Voir la bibliographie à la fin de cet ouvrage.)).

   Celui qui s’astreindra à lire, en surmontant quelques difficultés d’interprétation((Ce qui rend souvent difficile la lecture des œuvres marxistes, c’est que leurs auteurs n’ont pas exposé directement leurs idées, mais les ont présentées sous forme de polémique contre des philosophes qui sont aujourd’hui totalement oubliés ou même ont toujours été ignorés en France : Bruno Bauer, Max Stirner (la Sainte Famille de Marx et l’Idéologie allemande), Proudhon (la Misère de la philosophie de Marx), Feuerbach (Ludwig Feuerbach, d’Engels), Dühring (l’Anti- Dühring du même), Mach et Avenarius (Matérialisme et empirio-criticisme de Lénine).)), quelques-uns de ces textes, s’apercevra vite d’une chose : c’est que le marxisme est « toute une conception du monde((PLÉKHANOV : Les questions fondamentales du marxisme, E. S. I., Paris, p. 11.)) » une philosophie complète, ample et souple, utilisant et transformant les plus grands systèmes modernes, cherchant des suggestions jusque dans les doctrines antiques. Il commencera dès lors à s’étonner — ou à s’indigner —- que les historiens officiels de la philosophie lui aient, consciemment ou inconsciemment, caché un tel mouvement de pensée qui, du seul point de vue de l’histoire intellectuelle de l’humanité, semble devoir prendre au moins la même importance que la pensée d’un Descartes, d’un Spinoza ou d’un Kant et qui a déjà, de toute évidence, une influence plus directe et plus intense sur les institutions et l’histoire des peuples.

   Le lecteur de bonne foi s’apercevra aussi que le marxisme est une philosophie du mouvement et de la vie, une philosophie antidogmatique par essence, qui renonce à toute « vérité absolue »((MARX et ENGELS : Études philosophiques, p. 17.)) impossible à obtenir, qui prétend mettre fin au « labyrinthe des systèmes » bâtis par un homme et pour un homme, des systèmes clos et incapables de se prolonger, de se développer sans périr. Il s’apercevra que Marx propose une méthode que pourra seul faire fructifier l’effort collectif de nombreuses générations, un plan d’étude et d’action qui peut et doit se perfectionner peu à peu, en s’éprouvant à mesure qu’il entre en contact avec la nature, nature matérielle et nature humaine.

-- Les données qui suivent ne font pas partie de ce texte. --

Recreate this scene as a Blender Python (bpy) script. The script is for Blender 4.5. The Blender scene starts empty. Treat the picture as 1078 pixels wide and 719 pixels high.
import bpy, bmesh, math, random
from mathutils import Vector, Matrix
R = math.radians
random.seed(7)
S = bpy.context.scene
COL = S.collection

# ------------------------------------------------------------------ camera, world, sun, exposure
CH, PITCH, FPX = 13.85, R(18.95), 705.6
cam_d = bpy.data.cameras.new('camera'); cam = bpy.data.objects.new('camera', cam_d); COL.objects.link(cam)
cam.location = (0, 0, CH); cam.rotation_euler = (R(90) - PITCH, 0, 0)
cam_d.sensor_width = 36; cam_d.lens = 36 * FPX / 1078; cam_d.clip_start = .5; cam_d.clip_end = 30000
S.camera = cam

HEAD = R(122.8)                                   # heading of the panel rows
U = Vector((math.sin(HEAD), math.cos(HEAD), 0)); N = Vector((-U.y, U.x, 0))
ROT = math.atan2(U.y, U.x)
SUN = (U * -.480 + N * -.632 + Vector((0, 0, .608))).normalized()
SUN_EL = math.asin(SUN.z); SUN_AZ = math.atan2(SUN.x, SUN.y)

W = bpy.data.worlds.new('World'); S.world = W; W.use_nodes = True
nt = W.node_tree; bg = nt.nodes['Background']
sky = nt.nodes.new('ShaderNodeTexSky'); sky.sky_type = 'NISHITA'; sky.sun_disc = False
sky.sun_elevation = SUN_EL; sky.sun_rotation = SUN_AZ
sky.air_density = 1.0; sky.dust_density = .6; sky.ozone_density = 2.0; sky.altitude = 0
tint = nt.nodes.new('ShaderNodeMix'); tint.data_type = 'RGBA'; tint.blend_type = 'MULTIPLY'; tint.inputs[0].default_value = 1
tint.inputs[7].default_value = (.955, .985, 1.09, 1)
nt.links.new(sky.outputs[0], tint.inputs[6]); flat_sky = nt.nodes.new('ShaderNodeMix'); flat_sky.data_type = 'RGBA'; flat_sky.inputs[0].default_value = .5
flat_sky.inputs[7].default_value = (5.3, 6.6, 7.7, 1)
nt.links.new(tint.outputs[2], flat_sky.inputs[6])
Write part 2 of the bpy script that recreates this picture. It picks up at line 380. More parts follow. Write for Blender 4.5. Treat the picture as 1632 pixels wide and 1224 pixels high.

Il s’indignera encore que cette conception ait pu être présentée comme un bloc de dogmes morts.

   Et il sera amené à souscrire au jugement de Lénine :

   L’histoire de la philosophie et celle de la science sociale démontrent avec une clarté parfaite qu’il n’y a rien dans le marxisme qui ressemble à un « sectarisme » ou à une doctrine fermée et rigide surgie en dehors de la voie directe du développement de la civilisation universelle. Bien au contraire, tout le génie de Marx consista précisément à résoudre les .problèmes que la pensée avancée de l’humanité posait déjà. Sa doctrine naquit comme la continuation directe et immédiate de celle des plus grands représentants de la philosophie, de l’économie politique et du socialisme… Le marxisme est le successeur naturel de tout ce que l’humanité a créé de meilleur au XIX° siècle dans la philosophie allemande, dans l’économie politique anglaise et dans le socialisme français((Lénine : « Les trois sources et les trois parties intégrantes du marxisme », dans Karl Marx et sa doctrine, pp. 53-54. Bureau d’éditions, Paris, 1933.)).

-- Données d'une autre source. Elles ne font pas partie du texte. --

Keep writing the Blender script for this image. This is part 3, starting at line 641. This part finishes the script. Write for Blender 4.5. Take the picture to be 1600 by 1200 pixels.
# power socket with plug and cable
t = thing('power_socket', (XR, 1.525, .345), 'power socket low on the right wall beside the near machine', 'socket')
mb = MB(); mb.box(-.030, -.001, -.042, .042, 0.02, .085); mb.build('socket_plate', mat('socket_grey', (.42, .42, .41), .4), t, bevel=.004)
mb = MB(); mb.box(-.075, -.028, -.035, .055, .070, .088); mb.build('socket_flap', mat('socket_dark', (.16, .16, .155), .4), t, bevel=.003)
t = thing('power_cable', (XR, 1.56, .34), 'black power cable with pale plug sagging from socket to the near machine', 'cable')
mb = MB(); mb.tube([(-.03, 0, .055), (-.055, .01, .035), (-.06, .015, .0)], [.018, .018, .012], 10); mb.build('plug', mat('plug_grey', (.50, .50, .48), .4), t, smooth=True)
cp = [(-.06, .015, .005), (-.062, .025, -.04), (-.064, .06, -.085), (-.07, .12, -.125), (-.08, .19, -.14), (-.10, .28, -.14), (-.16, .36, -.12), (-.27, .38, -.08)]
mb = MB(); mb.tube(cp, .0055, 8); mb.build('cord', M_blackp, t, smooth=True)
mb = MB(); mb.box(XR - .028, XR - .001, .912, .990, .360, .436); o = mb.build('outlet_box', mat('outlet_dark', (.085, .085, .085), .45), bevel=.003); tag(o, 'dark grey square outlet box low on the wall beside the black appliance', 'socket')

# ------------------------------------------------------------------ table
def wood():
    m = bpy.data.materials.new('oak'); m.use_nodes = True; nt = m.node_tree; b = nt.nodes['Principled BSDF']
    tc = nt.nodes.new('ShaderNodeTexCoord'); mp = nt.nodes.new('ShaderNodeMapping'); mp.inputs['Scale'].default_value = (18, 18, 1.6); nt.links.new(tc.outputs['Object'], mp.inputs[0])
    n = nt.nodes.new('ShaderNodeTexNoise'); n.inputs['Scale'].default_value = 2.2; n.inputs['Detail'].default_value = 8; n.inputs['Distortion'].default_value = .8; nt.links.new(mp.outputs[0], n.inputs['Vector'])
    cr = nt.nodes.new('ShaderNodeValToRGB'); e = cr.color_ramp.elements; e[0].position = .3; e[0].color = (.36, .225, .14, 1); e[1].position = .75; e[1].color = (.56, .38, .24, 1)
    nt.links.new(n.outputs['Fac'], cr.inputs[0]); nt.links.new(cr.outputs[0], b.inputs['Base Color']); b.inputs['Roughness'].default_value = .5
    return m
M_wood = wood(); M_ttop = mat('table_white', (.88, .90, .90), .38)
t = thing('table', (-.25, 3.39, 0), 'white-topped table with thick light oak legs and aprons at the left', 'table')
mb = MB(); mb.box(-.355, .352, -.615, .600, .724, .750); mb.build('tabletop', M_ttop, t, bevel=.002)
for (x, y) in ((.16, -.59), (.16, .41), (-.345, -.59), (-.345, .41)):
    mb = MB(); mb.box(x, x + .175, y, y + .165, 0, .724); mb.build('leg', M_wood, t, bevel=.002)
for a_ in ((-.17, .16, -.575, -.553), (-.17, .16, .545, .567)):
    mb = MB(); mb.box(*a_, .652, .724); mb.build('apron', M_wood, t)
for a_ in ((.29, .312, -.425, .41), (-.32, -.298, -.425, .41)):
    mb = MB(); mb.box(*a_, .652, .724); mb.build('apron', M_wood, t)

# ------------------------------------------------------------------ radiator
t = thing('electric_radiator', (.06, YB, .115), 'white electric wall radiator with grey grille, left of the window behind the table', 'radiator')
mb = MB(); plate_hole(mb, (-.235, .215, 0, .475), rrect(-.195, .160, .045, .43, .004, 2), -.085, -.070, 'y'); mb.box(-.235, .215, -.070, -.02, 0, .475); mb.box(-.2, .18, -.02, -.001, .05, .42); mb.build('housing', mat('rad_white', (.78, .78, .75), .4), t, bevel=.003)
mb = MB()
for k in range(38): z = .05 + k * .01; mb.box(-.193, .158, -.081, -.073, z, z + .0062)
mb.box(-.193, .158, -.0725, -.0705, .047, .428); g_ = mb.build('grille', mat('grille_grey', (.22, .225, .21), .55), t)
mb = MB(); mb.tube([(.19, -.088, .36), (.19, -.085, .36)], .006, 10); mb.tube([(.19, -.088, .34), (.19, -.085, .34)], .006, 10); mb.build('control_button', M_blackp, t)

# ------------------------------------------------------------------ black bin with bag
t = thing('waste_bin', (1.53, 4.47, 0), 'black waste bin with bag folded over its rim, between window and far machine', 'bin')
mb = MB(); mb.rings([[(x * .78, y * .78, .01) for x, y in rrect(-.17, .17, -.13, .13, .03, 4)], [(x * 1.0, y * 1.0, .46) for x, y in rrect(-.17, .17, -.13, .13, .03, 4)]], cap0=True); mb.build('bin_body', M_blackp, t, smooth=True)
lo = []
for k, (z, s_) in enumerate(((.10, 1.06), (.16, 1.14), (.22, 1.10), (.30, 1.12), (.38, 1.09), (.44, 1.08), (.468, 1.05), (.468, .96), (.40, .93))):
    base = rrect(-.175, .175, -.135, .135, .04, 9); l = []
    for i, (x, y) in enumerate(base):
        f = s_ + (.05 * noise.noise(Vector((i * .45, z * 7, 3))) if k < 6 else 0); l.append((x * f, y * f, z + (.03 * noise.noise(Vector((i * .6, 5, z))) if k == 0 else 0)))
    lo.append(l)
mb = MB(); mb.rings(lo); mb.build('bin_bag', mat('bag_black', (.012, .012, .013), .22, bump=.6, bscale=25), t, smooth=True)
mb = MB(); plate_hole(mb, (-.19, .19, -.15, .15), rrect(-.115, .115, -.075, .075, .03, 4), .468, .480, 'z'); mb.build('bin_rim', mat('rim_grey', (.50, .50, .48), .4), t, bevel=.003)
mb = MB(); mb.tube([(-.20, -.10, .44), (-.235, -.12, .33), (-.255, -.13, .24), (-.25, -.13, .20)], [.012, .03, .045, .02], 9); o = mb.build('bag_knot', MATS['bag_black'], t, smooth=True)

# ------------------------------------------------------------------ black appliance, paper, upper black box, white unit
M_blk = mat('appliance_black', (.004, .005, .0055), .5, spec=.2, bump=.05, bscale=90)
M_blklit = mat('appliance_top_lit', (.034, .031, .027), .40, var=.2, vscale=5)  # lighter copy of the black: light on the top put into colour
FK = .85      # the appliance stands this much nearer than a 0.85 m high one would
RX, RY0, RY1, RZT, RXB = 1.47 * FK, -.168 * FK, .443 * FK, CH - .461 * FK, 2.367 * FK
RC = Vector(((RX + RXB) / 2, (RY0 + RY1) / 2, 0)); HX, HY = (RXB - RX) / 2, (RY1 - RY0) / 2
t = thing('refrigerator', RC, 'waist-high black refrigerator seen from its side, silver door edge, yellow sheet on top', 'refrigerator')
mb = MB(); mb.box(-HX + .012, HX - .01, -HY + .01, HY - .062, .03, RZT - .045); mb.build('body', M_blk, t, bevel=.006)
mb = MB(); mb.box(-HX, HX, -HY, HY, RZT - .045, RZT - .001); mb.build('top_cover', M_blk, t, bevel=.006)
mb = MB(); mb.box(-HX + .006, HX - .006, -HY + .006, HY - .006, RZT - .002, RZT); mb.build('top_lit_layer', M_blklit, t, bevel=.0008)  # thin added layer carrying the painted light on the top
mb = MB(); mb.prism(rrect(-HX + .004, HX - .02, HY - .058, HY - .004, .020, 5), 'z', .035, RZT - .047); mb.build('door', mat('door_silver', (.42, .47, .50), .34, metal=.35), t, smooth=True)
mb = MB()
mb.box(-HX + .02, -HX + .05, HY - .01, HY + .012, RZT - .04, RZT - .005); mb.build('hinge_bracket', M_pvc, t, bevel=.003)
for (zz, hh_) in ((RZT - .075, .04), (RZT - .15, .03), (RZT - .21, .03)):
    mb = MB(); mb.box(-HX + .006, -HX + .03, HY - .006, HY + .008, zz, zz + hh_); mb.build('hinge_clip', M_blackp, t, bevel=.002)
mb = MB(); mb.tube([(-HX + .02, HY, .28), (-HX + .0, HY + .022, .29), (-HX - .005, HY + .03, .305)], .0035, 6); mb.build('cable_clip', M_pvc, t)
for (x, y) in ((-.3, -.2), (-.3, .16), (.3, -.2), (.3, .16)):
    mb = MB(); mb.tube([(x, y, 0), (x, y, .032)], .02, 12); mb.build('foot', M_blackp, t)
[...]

   Je ne m’occuperai dans cet exposé que de la philosophie du marxisme. Elle porte un nom : c’est le matérialisme dialectique. Je voudrais montrer que dans l’enseignement officiel le matérialisme dialectique est complètement méconnu et que, faute d’asseoir le marxisme sur cette base philosophique, les manuels d’enseignement en donnent une idée absolument fausse. Mais il m’est impossible de faire comprendre ce truquage sans donner d’abord un exposé d’ensemble du marxisme. En définissant la dialectique et en expliquant comment la dialectique matérialiste de Marx s’est substituée à la dialectique idéaliste de Hegel, j’espère donner un aperçu élémentaire du marxisme philosophique, qui permettra au lecteur de mieux saisir la critique des livres d’enseignement qui termine ce cahier.